(What is asked): Take every line from the first down to the line with "LSKY, BOXLIT, t)" and set it down exactly, without the pictures.

(Recorded data):
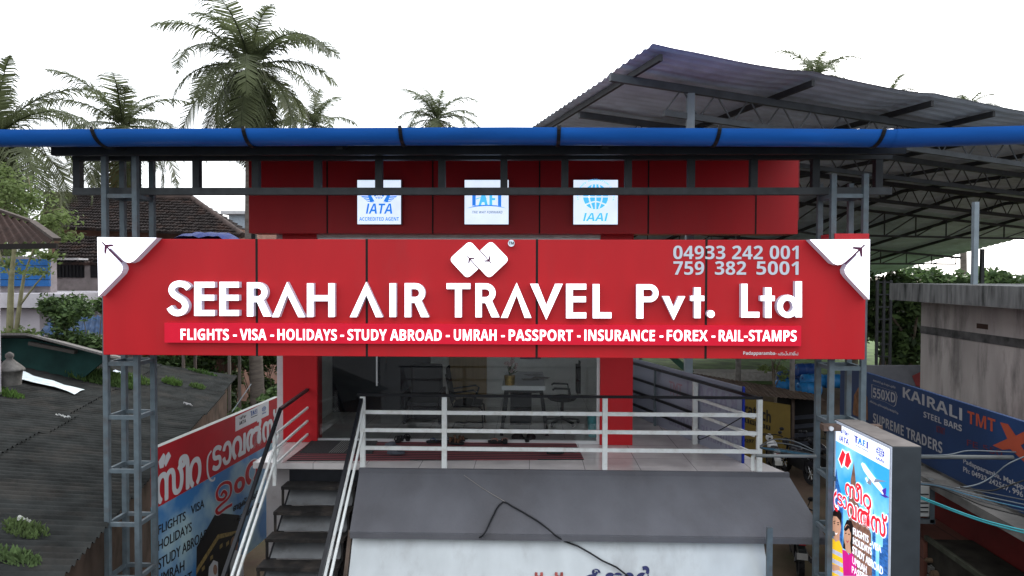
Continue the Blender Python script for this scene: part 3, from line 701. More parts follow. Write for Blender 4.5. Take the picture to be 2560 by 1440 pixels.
for i, ((l, r), lab) in enumerate(LBX):
    YX = 10.74; p, q = P(l, 505, YX), P(r, 505, YX); zt_, zb2 = P(1280, 449.5, YX).z, P(1280, 561.5, YX).z
    t = thing('lit_logo_box', lab, 'light box', ((p.x+q.x)/2, 10.85, zb2), 'lit logo boxes on the upper fascia')
    m = MB(); m.box(p.x, q.x, YX, YF-.004, zb2, zt_); m.build('box_case', mat('box_return', (.12, .12, .16), .5), t)
    m = MB(); m.box(p.x+.004, q.x-.004, YX-.006, YX-.001, zb2+.004, zt_-.004); m.build('lit_face', BOXLIT, t)
    pl = Plane((p.x, YX-.007, zb2), (q.x-p.x, 0, 0), (0, 0, zt_-zb2))
    if i == 0: logo_iata(pl, 0, 0, 1, 1, LBLUE, BOXLIT, t, 1, True)
    if i == 1: logo_tafi(pl, .04, .18, .92, .55, LBLUE, LSKY, LGREY, t)
    if i == 2: logo_iaai(pl, 0, 0, 1, 1, LSKY, BOXLIT, t)

# ------------------------------------------------------------------ lit sign box on the right tower
XP = 3.77
def hR(u, v): return hit(u, v, Vector((XP, 0, 0)), Vector((1, 0, 0)))
pn, pf = hR(2231, 1114), hR(2089, 1052)
ztop = (pn.z+pf.z)/2
lb = thing('lit_sign_box', 'tall lit sign box with blue travel poster, dark grey end, on the right tower', 'light box', (3.9, 7.8, 1))
m = MB(); m.box(XP, XP+.30, pn.y, pf.y, .9, ztop); m.build('case', mat('grey_case', (.042, .050, .058), .5, var=.12, scale=5), lb, .006)
m = MB(); m.box(XP+.004, XP+.296, pn.y+.004, pf.y-.004, ztop+.001, ztop+.006); m.build('dusty_top', mat('dusty_top', (.17, .155, .145), .9, var=.25, scale=5), lb)
m = MB(); m.box(XP-.012, XP-.001, pn.y, pn.y+.03, .92, ztop-.004); m.box(XP-.012, XP-.001, pf.y-.03, pf.y, .92, ztop-.004); m.box(XP-.012, XP-.001, pn.y+.03, pf.y-.03, ztop-.03, ztop-.004)
m.build('frame', mat('pale_frame', (.45, .5, .6), .4, emit=.15), lb)
LP = Plane((XP-.003, pf.y-.03, .92), (0, -(pf.y-pn.y-.06), 0), (0, 0, ztop-.03-.92))
WD, HT = pf.y-pn.y-.06, ztop-.03-.92
def lq(u, v):                                # photograph pixel -> unit coordinates on the poster
    p = hR(u, v); return ((pf.y-.03-p.y)/WD, (p.z-.92)/HT)
def zb6(x, y): return 2060+x/3.6, 1040+y/3.6
def L6(x, y): return lq(*zb6(x, y))
PSKY = cloudy('lit_poster_sky', (.03, .33, .66), (.25, .60, .82), 1.2, .5)
m = MB(); LP.poly(m, [(0, 0), (1, 0), (1, 1), (0, 1)], 1)
m.build('poster', PSKY, lb)
PWHT = mat('lit_poster_white', (.80, .86, .95), .4, var=0, emit=.55)
m = MB(); a = L6(612, 492)[1]; LP.poly(m, [(0, a), (1, a), (1, 1), (0, 1)], 2); m.build('logo_band', PWHT, lb)
NAVY = mat('lit_navy', (.02, .03, .32), .4, emit=.5)
for k, (x0, x1) in enumerate(((.05, .30), (.35, .68), (.72, .97))):
    yy = a + (1-a)*.1; hh = (1-a)*.82
    [logo_iata, None, logo_iaai][k](LP, x0, yy, x1-x0, hh, NAVY, PWHT, lb, 3, *([] if k == 0 else [False])) if k != 1 else logo_tafi(LP, x0, yy+.15*hh, x1-x0, hh*.75, NAVY, LBLUE, LGREY, lb, 3)
BLD = mat('lit_poster_tower', (.02, .10, .32), .4, var=.5, scale=14, emit=.5, stretch=(1, 1, 3)); BRN = mat('lit_poster_brick', (.20, .10, .07), .4, var=.45, scale=16, emit=.4)
m = MB()
for pl in ([(70, 1440), (90, 700), (105, 560), (118, 470), (128, 560), (175, 760), (175, 1440)], [(440, 1440), (440, 1080), (470, 1080), (470, 1440)], [(500, 1440), (505, 1180), (535, 1180), (540, 940), (585, 870), (585, 1440)], [(445, 900), (450, 830), (453, 900), (470, 1080), (440, 1080)]):
    LP.poly(m, [L6(*q) for q in pl], 2.2)
m.build('printed_towers', BLD, lb)
m = MB(); LP.poly(m, [L6(*q) for q in [(235, 1440), (225, 760), (250, 560), (276, 410), (292, 590), (300, 770), (370, 900), (430, 1060), (440, 1440)]], 2.6); m.build('printed_monument', BRN, lb)
# aeroplane on the poster
m = MB(); WING = [(600, 590), (470, 560), (460, 600)]
LP.poly(m, [L6(*q) for q in [(342, 432), (352, 418), (375, 430), (440, 520), (520, 620), (560, 690), (545, 715), (480, 640), (420, 570), (365, 490)]], 4)
LP.poly(m, [L6(*q) for q in [(378, 560), (392, 548), (412, 600), (400, 612)]], 4.2)
for q in ([(455, 600), (470, 565), (572, 588), (500, 596)], [(420, 560), (395, 600), (430, 625), (440, 590)]): LP.poly(m, [L6(*z) for z in q], 4.4, 1)
for q in ([(530, 665), (570, 645), (568, 705), (550, 712)], [(510, 705), (560, 708), (598, 735), (560, 735)]): LP.poly(m, [L6(*z) for z in q], 4.6, 2)
m.build('printed_aeroplane', [PWHT, mat('lit_wing_grey', (.22, .25, .33), .4, emit=.4), mat('lit_tail_purple', (.06, .02, .30), .4, emit=.5)], lb)
PRED = mat('lit_poster_red', (.62, .015, .03), .4, var=.05, emit=.55)
m = MB()
e1 = [L6(*q) for q in [(178, 298), (208, 330), (160, 455), (140, 400), (150, 330)]]
LP.poly(m, [L6(*q) for q in [(133, 390), (172, 293), (205, 322), (235, 316), (263, 415), (225, 482), (190, 448), (165, 470)]], 4, 1)
LP.poly(m, [L6(*q) for q in [(141, 388), (176, 303), (203, 345), (168, 455)]], 4.4)
LP.poly(m, [L6(*q) for q in [(195, 445), (208, 340), (232, 327), (255, 412), (224, 470)]], 4.6)
m.build('emblem', [PRED, PWHT], lb)
def pmal(s, bl, br, tl_, mm, k, bold): return text('lettering', s, LP.p(*L6(*bl), k), LP.p(*L6(*br), k), LP.p(*L6(*tl_), k), mm, None, .001, 0, fat=bold)
def hook2(pl, mb, pts, w, k, mi=0): pl.stroke(mb, pts, w, k, mi)
objs = []
for mm, k, bo in ((PWHT, 5, .085), (PRED, 7, .03)):
    objs.append(pmal('സീറ', (205, 705), (438, 850), (205, 545), mm, k, bo))
    objs.append(pmal('ട', (135, 795), (178, 822), (135, 690), mm, k, bo)); objs.append(pmal('ാ', (180, 825), (218, 848), (180, 715), mm, k, bo))
    objs.append(pmal('വൽസ്', (225, 900), (580, 1105), (225, 720), mm, k, bo))
    b_ = MB(); LP.stroke(b_, [L6(*q) for q in [(126, 690), (104, 720), (104, 800), (118, 835), (134, 842), (130, 825)]], (.032 if k == 5 else .016), k); objs.append(b_.build('hook', mm))
join(objs, 'malayalam_lettering', lb)
objs = []
for s, x, y, x2, y2, h in (('FLIGHTS', 272, 1065, 410, 1145, 62), ('VISA', 445, 1190, 525, 1232, 62), ('HOLIDAYS', 272, 1150, 440, 1255, 62), ('STUDY ABROAD', 267, 1235, 540, 1435, 66), ('UMRAH', 267, 1325, 392, 1420, 62), ('PASSPORT', 262, 1410, 470, 1545, 62)):
    objs.append(pmal(s, (x, y), (x2, y2), (x, y-h), PWHT, 4.8, .02))
for x, y in ((261, 1020), (258, 1108), (255, 1198), (252, 1288), (249, 1375), (430, 1155)):
    b_ = MB(); LP.poly(b_, [L6(*q) for q in ell(x, y, 9, 12, n=10)], 4.8); objs.append(b_.build('dot', PWHT))
join(objs, 'service_lettering', lb)
SKIN = mat('lit_print_skin', (.55, .30, .20), .5, var=.08, emit=.4); HAIR = mat('lit_print_hair', (.02, .012, .012), .5, emit=.1); YEL = mat('lit_print_yellow', (.75, .46, .02), .5, var=.06, emit=.5); STR = mat('lit_print_grey', (.48, .50, .66), .5, emit=.4); MAG = mat('lit_print_magenta', (.50, .01, .20), .5, var=.1, emit=.5); TEETH = PWHT
m = MB(); Q = lambda *pts: [L6(*q) for q in pts]
LP.poly(m, Q(*ell(122, 985, 41, 118)), 5, 0)                                  # man: face, neck, hair
LP.poly(m, Q((95, 1060), (150, 1060), (150, 1130), (100, 1120)), 4.9, 0)
LP.poly(m, Q((80, 960), (85, 870), (110, 840), (150, 850), (170, 890), (165, 1000), (152, 940), (125, 905), (95, 900)), 5.3, 1)
LP.poly(m, Q((78, 1090), (115, 1130), (150, 1120), (180, 1200), (190, 1440), (70, 1440)), 5.2, 2)
for y in (1190, 1275, 1360): LP.poly(m, Q((76, y), (184, y+55), (186, y+95), (75, y+38)), 5.5, 3)
LP.poly(m, Q((76, 1330), (150, 1350), (160, 1385), (90, 1395)), 5.8, 0)
LP.poly(m, Q((100, 1040), (118, 1058), (136, 1050), (120, 1070)), 5.6, 5)
for x in (104, 138): LP.poly(m, Q(*ell(x, 965+(x-104)*.35, 7, 6, n=8)), 5.7, 1); LP.poly(m, Q((x-10, 946+(x-104)*.35), (x+10, 942+(x-104)*.4), (x+10, 950+(x-104)*.4), (x-10, 953+(x-104)*.35)), 5.7, 1)
m.build('printed_man', [SKIN, HAIR, YEL, STR, MAG, TEETH], lb)
m = MB()
LP.poly(m, Q((180, 1190), (190, 1000), (215, 935), (255, 940), (275, 1000), (268, 1200), (255, 1230)), 5, 1)
LP.poly(m, Q(*ell(220, 1075, 33, 100)), 5.3, 0); LP.poly(m, Q((200, 1140), (245, 1140), (255, 1240), (205, 1230)), 5.2, 0)
LP.poly(m, Q((190, 1020), (225, 975), (250, 1010), (252, 1060), (235, 1010), (205, 1040)), 5.5, 1)
LP.poly(m, Q((175, 1200), (210, 1215), (235, 1250), (262, 1230), (300, 1300), (310, 1440), (185, 1440)), 5.6, 2)
LP.poly(m, Q((205, 1115), (222, 1128), (240, 1118), (222, 1145)), 5.6, 3)
for x in (207, 236): LP.poly(m, Q(*ell(x, 1055+(x-207)*.35, 7, 6, n=8)), 5.7, 1)
m.build('printed_woman', [SKIN, HAIR, MAG, mat('lit_print_lips', (.5, .08, .1), .5, emit=.3)], lb)
m = MB(); pbr = P(2120, 1056, 8.40); m.box(3.55, 4.25, 8.30, 8.415, ztop-.10, ztop-.03); m.build('bracket', mat('rusty_bracket', (.11, .075, .06), .7, var=.3, scale=12), lb)
m = MB()
for x in (3.63, 4.17): m.tube([(x, 8.27, ztop-.065), (x, 8.30, ztop-.065)], .028, 8)
m.build('bolt_head', ALU, lb)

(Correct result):
Continue the Blender Python script for this scene: part 3, from line 701. More parts follow. Write for Blender 4.5. Take the picture to be 2560 by 1440 pixels.
for i, ((l, r), lab) in enumerate(LBX):
    YX = 10.74; p, q = P(l, 505, YX), P(r, 505, YX); zt_, zb2 = P(1280, 449.5, YX).z, P(1280, 561.5, YX).z
    t = thing('lit_logo_box', lab, 'light box', ((p.x+q.x)/2, 10.85, zb2), 'lit logo boxes on the upper fascia')
    m = MB(); m.box(p.x, q.x, YX, YF-.004, zb2, zt_); m.build('box_case', mat('box_return', (.12, .12, .16), .5), t)
    m = MB(); m.box(p.x+.004, q.x-.004, YX-.006, YX-.001, zb2+.004, zt_-.004); m.build('lit_face', BOXLIT, t)
    pl = Plane((p.x, YX-.007, zb2), (q.x-p.x, 0, 0), (0, 0, zt_-zb2))
    if i == 0: logo_iata(pl, 0, 0, 1, 1, LBLUE, BOXLIT, t, 1, True)
    if i == 1: logo_tafi(pl, .04, .18, .92, .55, LBLUE, LSKY, LGREY, t)
    if i == 2: logo_iaai(pl, 0, 0, 1, 1, LSKY, BOXLIT, t)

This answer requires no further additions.